Questo libro ne è la prova provata. Però è sincero fin dal sottotitolo: una specie di giallo. E si salva uguale: perché nel suo grembo racchiude alcune pagine preziose, sul lavoro di editore e soprattutto sul ruolo del poeta.

Ovvero sull'uomo che ci regala bellezza mentre se la deve vedere con il male che è di tutti. Sull'uomo che ha fatto uno strano patto con la verità, per poi capire che quasi sempre le sue parole cadranno a terra come foglie d'autunno.

Invece, i poeti venivano uccisi di rado. Erano così inoffensivi? Che fosse per questo che si toglievano la vita, perché a un certo punto scoprivano di non servire a molto?

giovedì 4 agosto 2011

Quel sangue versato nella civilissima Scandinavia

E allora, è giusto diffidarne, perchè quando è moda è moda, e da un pezzo si parla fin troppo di gialli scandinavi, sembra che per scrivere un bel giallo, soprattutto un giallo che aspiri a tirature ambiziose, si debba essere per forza nati in Svezia o in Norvegia, è così che funzionano le cose.

Un titolo da prendere con le molle - Il sangue versato. Una casa editrice - la Marsilio - che dagli scandinavi si è fatta portare lontano come un windsurf dal vento di quei mari. E poi un autore, Asa Larsson, che confondevo con un altro Larsson (Stieg), consacrato da tutti e da tutto (compreso la morte prematura). Autore, peraltro, che di mestiere fa (o faceva) l'avvocato fiscalista: non il primo mestiere che ti viene in mente per uno scrittore.

E invece che bel libro che è questo. Un libro dove c'è il sangue del titolo, certo, ma senza esagerare. Soprattutto c'è il grande Nord, quello delle brevi estati di straordinaria  luce e degli inverni che sono una notte che non finisce più. Distese di silenzio, di solitudine, di grandezza. Un altro mondo, rarefatto ma non necessariamente pacifico. Slanci mistici, bevute, zanzare. Un pastore protestante che è come nitroglicerina per gli equilibri di una comunità. Pacifiche tradizioni e diritti negati, anche qui.


E sapete, meglio, molto meglio del Larsson degli Uomini che odiano le donne.
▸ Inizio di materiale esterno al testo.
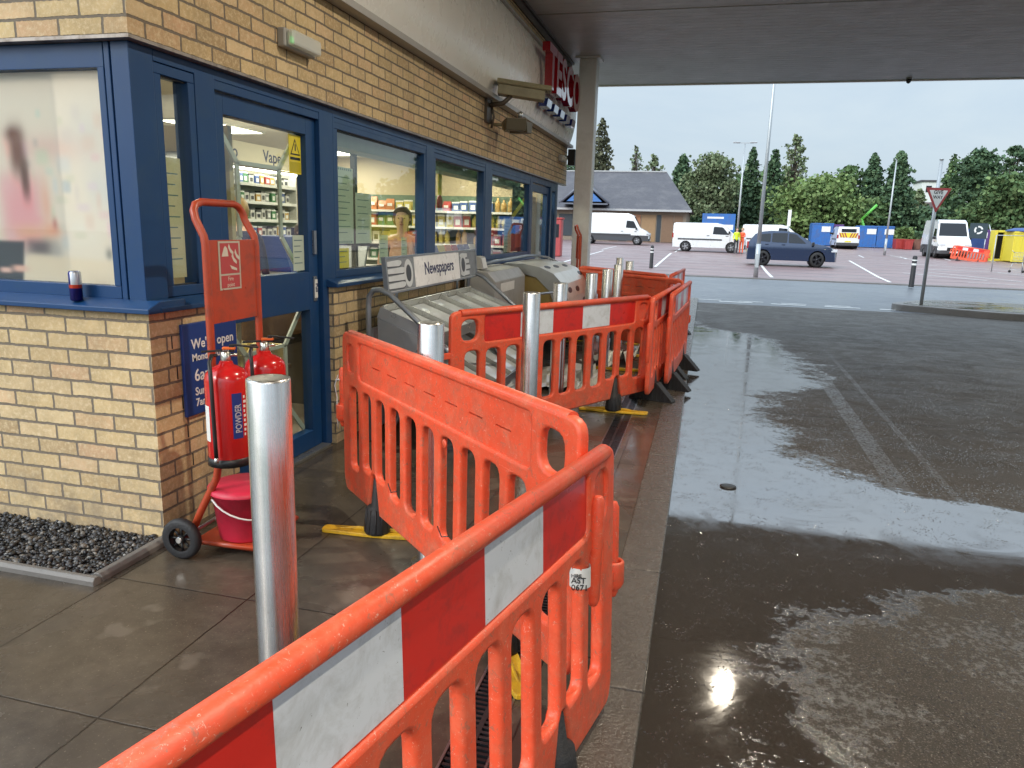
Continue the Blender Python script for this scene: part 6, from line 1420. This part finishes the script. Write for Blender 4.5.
cm=[pm(n,c,.5,var=.2) for n,c in cols]; x=-9.6; k=0
for wd,mi in ((1.0,0),(.9,2),(1.3,3),(1.5,1),(.5,2),(1.2,0),(.9,0)):
    MB().box(x,x+wd-.1,y0-.05,y0-.005,bz+.05,3.2).build('shopfront_panel',cm[mi],t,world=True); x+=wd
x=-23
for k in range(8): MB().box(x,x+1.4,y0-.05,y0-.005,bz+.4,3.1).build('window',cm[2],t,world=True); x+=1.65
# white house on the hill, roofs among trees
t=thing('white_house','distant white house with a flat upper storey among the trees on the hill','house',(52.5,200,10.5)); MB().box(-4,3.5,0,8,-8,4.6).build('wall',pm('white_render',(.66,.66,.64),.7),t); MB().box(-4.3,3.8,-.3,8.3,4.61,5.0).build('roof',M_SLATE,t); b=MB()
for x in (-3,-.8,1.4): b.box(x,x+1.2,-.06,-.005,2.2,3.7)
b.build('window',M_VG,t)
t=thing('white_house','distant pale house with brown pitched roof right of the white house','house',(61,205,9)); MB().box(-4,4,0,8,-7,4.2).build('wall',bpy.data.materials['white_render'],t); MB().prism([(-4.6,4.2),(4.6,4.2),(0,7.2)],lambda u,v,w:(u,w,v),-.4,8.4).build('roof',pm('brown_tiles',(.24,.16,.11),.7),t)
g=ony(925,212,120); t=thing('dark_roofed_house','low house with a broad dark brown roof behind the tall white van','house',(g[0]+1,120,gz(99))); MB().box(-7.5,9,0,8,0,2.4).build('wall',M_STONE,t); MB().add([(-9,-.6,2.2),(10,-.6,2.2),(10,8.6,2.2),(-9,8.6,2.2),(-3,4,6.2),(5,4,6.2)],[(0,1,5,4),(1,2,5),(2,3,4,5),(3,0,4),(3,2,1,0)]).build('roof',pm('dark_roof',(.09,.06,.055),.7),t)
# hill behind
xs_=np.linspace(-260,320,40); b=MB(); ys_=[105,150,200,260,340]; vs=[];fs=[]
for j,y in enumerate(ys_):
    for i,x in enumerate(xs_): vs.append((x,y,(0,4,8.5,11,9)[j]*(.55+.45*math.exp(-((x-60)/70)**2))+ .8))
for j in range(4):
    for i in range(39): a=j*40+i; fs.append((a,a+1,a+41,a+40))
tag(b.add(vs,fs,0,True).build('hill',M_GRASS,fix=False),kind='structure')

# ------------------------------------------------------------------ trees
def leafmat(name,c0,c1,c2):
    m,nt,p,g=island_mat(name,[(0.,c0),(.5,c1),(1.,c2)],.75)
    src=p.inputs['Base Color'].links[0].from_socket; n=noise(nt,.55,3,.6,objvec(nt))
    L(nt,mix(nt,1.,src,ramp(nt,n,[(.3,1.25),(.7,2.6)]),'MULTIPLY'),p.inputs['Base Color']); p.inputs['Specular IOR Level'].default_value=.2; return m
LM={'dark':leafmat('spruce_needles',(.022,.042,.024),(.036,.062,.032),(.055,.085,.042)),'mid':leafmat('mid_green_leaves',(.028,.052,.020),(.045,.075,.030),(.075,.105,.042)),'light':leafmat('light_green_leaves',(.045,.072,.022),(.070,.105,.034),(.11,.145,.055)),
'olive':leafmat('olive_leaves',(.050,.068,.034),(.078,.098,.05),(.115,.13,.075)),'brown':leafmat('brown_pine_needles',(.035,.035,.022),(.05,.052,.03),(.075,.075,.045))}
BARK=pm('bark',(.10,.08,.06),.9,var=.3,scale=6,bmp=.02)
def quads(c,size,rg,flat=.0,down=None):
    n=len(c); a=rg.standard_normal((n,3)); a/=np.linalg.norm(a,axis=1)[:,None]
    b=rg.standard_normal((n,3)); b-= (b*a).sum(1)[:,None]*a; b/=np.linalg.norm(b,axis=1)[:,None]
    if down is not None: b=b*.5+down; b/=np.linalg.norm(b,axis=1)[:,None]; a-=(b*a).sum(1)[:,None]*b; a/=np.linalg.norm(a,axis=1)[:,None]
    s=size*(.6+.8*rg.random((n,1))); V=np.stack([c-a*s*.5-b*s*.2,c+a*s*.5-b*s*.2,c+a*s*.35+b*s*.6,c-a*s*.35+b*s*.6],1).reshape(-1,3)
    return V
def tree(label,cat,px,ytop,hwpx,Y,kind,mat,seed,n=4200,size=.34,base=.12,name=None):
    rg=np.random.default_rng(seed); zb=.84 if Y>=100 else gz(Y)
    g=ony(px,ytop,Y); x=g[0]; Ht=g[2]-zb; Rr=hwpx/738*Y*1.0
    t=thing(name or {'spruce':'spruce_tree','broad':'broadleaf_tree','birch':'birch_tree','pine':'pine_tree','bush':'bush'}[kind],label,cat,(x,Y,zb),0)
    pts=[]
    limbs=MB()
    if kind=='spruce':
        z=rg.random(n*2); keep=rg.random(n*2)<(1-z)**.75+.10; z=z[keep][:n]; 
        ph=rg.random(40)*6.28; lev=np.floor(z*26); fr=z*26-lev
        rad=Rr*1.25*((1-z)**.62*.92+.05)*(1.12-.40*fr)*(1+.18*np.sin(lev*2.1+1.3)); an=rg.random(len(z))*2*PI
        k=np.floor(an/(2*PI)*9+lev*.37); rad*=(.70+.42*((np.sin(k*12.9898+lev*78.233+seed)*43758.5)%1))
        rr_=rad*np.sqrt(rg.random(len(z))*.85+.15); zz=Ht*(base*.6+(1-base*.6)*z)-rr_*.22
        c=np.stack([rr_*np.cos(an),rr_*np.sin(an),zz],1); V=quads(c,size,rg,down=np.array([0,0,-.25]))
        for q in range(18):
            zq=Ht*(.15+.8*q/18); aa=q*2.4; l=Rr*(1-q/18)**.8*.8; limbs.tube([(0,0,zq),(l*math.cos(aa),l*math.sin(aa),zq-l*.2)],[.06,.015],5)
    else:
        if kind=='broad': nc=44; cz=(base+.10,.93)
        elif kind=='bush': nc=40; cz=(.12,.85)
        elif kind=='birch': nc=60; cz=(.28,.97)
        else: nc=34; cz=(.45,.95)
        cs=[];per=max(1,int(n/nc))
        for q in range(nc):
            z=cz[0]+(cz[1]-cz[0])*((q+.5)/nc); prof=math.sin(PI*min(1,max(.0,(z-cz[0]*.6)/(1.04-cz[0]*.6))))**.55 if kind!='birch' else (.35+.65*math.sin(PI*(z-.2)/.85))
            a=q*2.399+rg.random(); rr_=Rr*prof*(.15+.75*rg.random())*(1 if kind!='birch' else 1.1)
            cc=np.array([rr_*math.cos(a),rr_*math.sin(a),Ht*z]); sr=Rr*(.28+.22*rg.random())*(.8 if kind in('birch','pine') else 1)
            if z>.88: cc[:2]*=.4; sr*=.7
            sc=np.array([1,1,.62 if kind!='pine' else .38])*sr
            if cc[2]+sc[2]>Ht*1.03: cc[2]=Ht*1.03-sc[2]
            d=rg.standard_normal((per,3)); d/=np.linalg.norm(d,axis=1)[:,None]; r_=(rg.random((per,1))**.45)*(1+.30*rg.standard_normal((per,1)).clip(-1.6,2.))
            cs.append(cc+d*sc*r_); limbs.tube([(0,0,max(.3,cc[2]*.45)),tuple(cc*np.array([.55,.55,.85])),tuple(cc)],[.10*Ht/12,.05,.02],5)
        c=np.concatenate(cs); V=quads(c,size,rg,down=np.array([0,0,-.55]) if kind=='birch' else None)
    Fq=np.arange(len(V)).reshape(-1,4)
    o=fastmesh('crown',V,Fq,mat); o.parent=t
    limbs.tube([(0,0,-.2),(.05,0,Ht*.4),(0,0,Ht*.96)],[.028*Ht,.018*Ht,.02],8); limbs.build('trunk',BARK,t)
    return t
TR=[
('tall sparse brownish pine tree beside the canopy column','tree',603,118,17,98,'spruce','brown',1,2600,.36),
('thin sparse bare looking tree above the slate roof, left of its neighbours','tree',637,143,8,104,'birch','olive',2,500,.25),
('small round olive tree just above the right of the slate roof','tree',655,152,11,104,'birch','olive',3,1100,.3),
('dark rounded spruce right behind the corner of the slate roof','tree',684,154,17,100,'spruce','dark',4,3600,.36),
('broad drooping light olive tree to the left of the twin lantern lamp post','tree',714,151,27,96,'broad','olive',5,6000,.34),
('tall narrow dark spruce just left of the nearest lamp post','tree',754,147,13,102,'spruce','dark',6,3400,.34),
('dark spruce just right of the nearest lamp post','tree',776,149,14,101,'spruce','dark',7,3600,.34),
('tall slim birch with feathery crown above the light green bush','tree',798,132,12,108,'birch','olive',8,1500,.30),
('large rounded light green bushy tree above the blue car','tree',823,172,40,92,'bush','light',9,7600,.36),
('mid green pointed tree between the light bush and the dark spruces','tree',853,162,16,100,'broad','mid',10,3600,.34),
('narrow dark spruce left of the bent topped lamp post','tree',876,153,16,99,'spruce','dark',11,4200,.34),
('dense tall very dark evergreen right of the bent topped lamp post','tree',902,151,19,97,'spruce','dark',12,6500,.36),
('small pale tree in front of the distant white house','tree',921,188,7,112,'birch','olive',13,1400,.3),
('pointed green spruce between the white house and the tall dark pine','tree',955,154,14,110,'spruce','mid',14,2600,.34),
('tall dark pine with uneven crown behind the recycling banner','tree',984,145,21,99,'broad','dark',15,6200,.34),
('light green leafy tree at the right edge, nearest of the right hand trees','tree',1012,172,27,88,'broad','mid',16,6800,.34),
('high flat topped pine peeping over the right edge tree','tree',1018,142,18,120,'pine','dark',17,2600,.34),
('dark bushy evergreen low behind the blue containers on the left','tree',795,192,26,100,'bush','dark',18,4200,.38),
('dark bushy evergreen low behind the blue containers on the right','tree',868,196,20,96,'bush','mid',19,3800,.38),
('dark low tree between the two groups of spruces beyond the white van','tree',738,186,18,104,'bush','dark',20,3600,.38),
('low dark bushy tree behind the red skips','tree',925,205,22,98,'bush','dark',21,3600,.36),
('low green bushy tree behind the yellow container','tree',992,200,26,92,'bush','mid',22,4200,.36),
('small bright green bush in front of the dark roofed house','bush',905,226,9,88,'bush','light',23,1500,.26),
('clump of dark bushes below the corner of the slate roof','bush',694,215,10,95,'bush','dark',24,1800,.32),
('dark conifer left of the column, partly behind the shop end','tree',575,150,20,110,'spruce','dark',25,2400,.36),
]
for lb,ct,px,yt,hw,Y,kd,mt,sd,n,sz in TR: tree(lb,ct,px,yt,hw,Y,kd,LM[mt],sd,int(n*1.25),sz*.92)
# low hedge along the back of the car park
rg=np.random.default_rng(50); n=9000; c=np.stack([-4+46*rg.random(n),93.5+rg.random(n)*2,.84+2.1*rg.random(n)**.7*(.75+.25*np.sin(np.arange(n)*.0))],1)
tag(fastmesh('hedge',quads(c,.38,rg),np.arange(n*4).reshape(-1,4),LM['dark']),'clipped green hedge along the back of the car park','hedge')
# far wood as one mass
rg=np.random.default_rng(51); n=26000; x=-70+200*rg.random(n); hgt=7.5+2.5*np.sin(x*.21)+1.6*np.sin(x*.67+1)+1.2*np.sin(x*1.7); hgt=np.where((x>29)&(x<40),hgt*.5,hgt); c=np.stack([x,118+rg.random(n)*10,1+hgt*rg.random(n)**.8],1)
tag(fastmesh('far_wood',quads(c,.75,rg),np.arange(n*4).reshape(-1,4),LM['mid']),'dark mass of woodland beyond the car park','wood',kind='stuff')
# trees and hedge beyond the camera for the window reflections are not needed

# ------------------------------------------------------------------ sky, sun, exposure
W=bpy.data.worlds.new('World'); S.world=W; W.use_nodes=True; nt=W.node_tree; bg=nt.nodes['Background']
sky=N(nt,'ShaderNodeTexSky',sky_type='NISHITA'); sky.sun_disc=False; sky.sun_elevation=math.radians(32); sky.sun_rotation=math.radians(215); sky.air_density=1.2; sky.dust_density=2.5
tc=N(nt,'ShaderNodeTexCoord'); mp=N(nt,'ShaderNodeMapping'); L(nt,tc.outputs['Generated'],mp.inputs[0]); mp.inputs['Scale'].default_value=(1,1,3.5)
cn=noise(nt,2.2,6,.6,mp.outputs[0],.3)
cloud=mix(nt,ramp(nt,cn,[(.3,0.),(.7,1.)]),(5.6,7.0,8.5),(7.3,8.4,9.2))
sz=N(nt,'ShaderNodeSeparateXYZ'); L(nt,tc.outputs['Generated'],sz.inputs[0])
# overcast luminance: brighter towards the zenith and around the hidden sun
zen=ramp(nt,sz.outputs[2],[(0.,.84),(.195,.88),(.29,1.35),(.5,1.8),(1.,2.4)]); zc=math_(nt,'MULTIPLY',zen,1.)
dp=N(nt,'ShaderNodeVectorMath',operation='DOT_PRODUCT'); L(nt,tc.outputs['Generated'],dp.inputs[0]); dp.inputs[1].default_value=(math.sin(math.radians(215))*math.cos(math.radians(32)),math.cos(math.radians(215))*math.cos(math.radians(32)),math.sin(math.radians(32)))
gl=math_(nt,'MULTIPLY',math_(nt,'POWER',math_(nt,'MAXIMUM',dp.outputs['Value'],0.),3.),1.5)
sc_=N(nt,'ShaderNodeVectorMath',operation='SCALE'); L(nt,mix(nt,.82,sky.outputs[0],cloud),sc_.inputs[0]); L(nt,math_(nt,'ADD',zc,gl),sc_.inputs['Scale'])
L(nt,sc_.outputs[0],bg.inputs['Color']); bg.inputs['Strength'].default_value=.10
sl=bpy.data.lights.new('sun','SUN'); sl.energy=.9; sl.angle=math.radians(14); sl.color=(1.,.95,.86); so=bpy.data.objects.new('sun',sl); COL.objects.link(so)
az=math.radians(215); el=math.radians(32); dv=Vector((math.sin(az)*math.cos(el),math.cos(az)*math.cos(el),math.sin(el))); so.rotation_euler=dv.to_track_quat('Z','Y').to_euler()
S.view_settings.view_transform='Standard'; S.view_settings.look='None'; S.view_settings.gamma=1; S.view_settings.exposure=0.27; S.view_settings.use_curve_mapping=False
S.render.engine='CYCLES'; S.cycles.use_denoising=True; S.cycles.max_bounces=6; S.cycles.transparent_max_bounces=16; S.cycles.glossy_bounces=4; S.cycles.diffuse_bounces=4; S.cycles.sample_clamp_indirect=6; S.cycles.caustics_reflective=False; S.cycles.caustics_refractive=False
for o in list(bpy.data.objects):
    if o.users_scene==() and o.type=='MESH': pass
Anche se fa pensare, questa storia che si ripete, donne vittime, uomini carnefici, proprio nella civilissima Scandinavia.

mercoledì 22 luglio 2009

Il divano del Nord

More about Il divano del nord

Sarà che sono reduce da vacanze nel Salento e che inseguendo i miei "altrove" mi viene naturale compensare i mari del Sud con quelli del Nord. Ma quest'estate almeno per quanto riguarda libri è il Grande Nord che mi sta catturando.
Tra i tanti, vi suggerisco "Il divano del nord. Viaggio in Scandinavia" di Ennio Cavalli (Feltrinelli Traveller).
Più che il racconto di un viaggio questo è davvero un libro sul richiamo del Grande Nord che diventa più volte meta, incanto, scoperta. Dalla Lapponia a Copenaghen, dall'isola di Bornholm a Oslo. Libro originale, erratico, denso di curiosità, che a volte c'entrano e non c'entrano, vedi i due capitoli sui premi Nobel, ma che intrigano comunque.
Peccato per lo stile a volte troppo carico, enfatico: e il Nord a me richiama un'idea di semplicità, anche nella scrittura. Ma insomma, chi scrive è un italianissimo giornalista, glielo possiamo perdonare.